The event was sold as a “queue-skip” system, whereby bus-operators organise the trip and patrons pay them to be transported and provided with a ticket, which gets them into the venue without having to queue.

The judge continued: “To describe the event as a tragedy is an understatement. Conor, Lauren and Morgan lost their lives that night … I hope using their names gives them a voice in these proceedings.”

He added: “Mr McElhatton and Mr Mitchell did not mean to cause any harm. That is not the prosecution case. It is a breach of duty-of-care to Conor, Lauren and Morgan and the prosecution say they are criminally liable and there was a fundamental failure to ensure the safety of persons.”

Michael McElhatton owned the Greenvale Hotel, where the fatal incident occurred in 2019

The defence argued the prosecution had failed to establish their clients had failed in their duty of care and therefore criminally liable.

However, Judge Ranaghan noted there had been issues at the Greenvale Hotel before which must have been known and the prosecution contends the event was oversold on “queue-skip” tickets alone, there was also no Risk Assessment and insufficient door staff on duty.
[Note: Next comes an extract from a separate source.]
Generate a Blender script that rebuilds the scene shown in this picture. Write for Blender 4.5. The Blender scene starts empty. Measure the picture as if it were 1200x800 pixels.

It is contended that 56 safety breaches were found against both Mr McElhatton and Mr Mitchell.

A further 21 are alleged solely against Mr Mitchell.

Judge Ranaghan found that as matters stand Mr McElhatton and Mr Mitchell owed an existing duty-of-care under their respective roles.

He said: “There is a sufficiency of evidence to put before a jury to allow a determination as to whether there is a criminal sanction.”

Mr McElhatton and Mr Mitchell spoke only to confirm their identities and that they understood the charges.

They were remanded on £500 bail to appear for arraignment on a date and court venue to be fixed.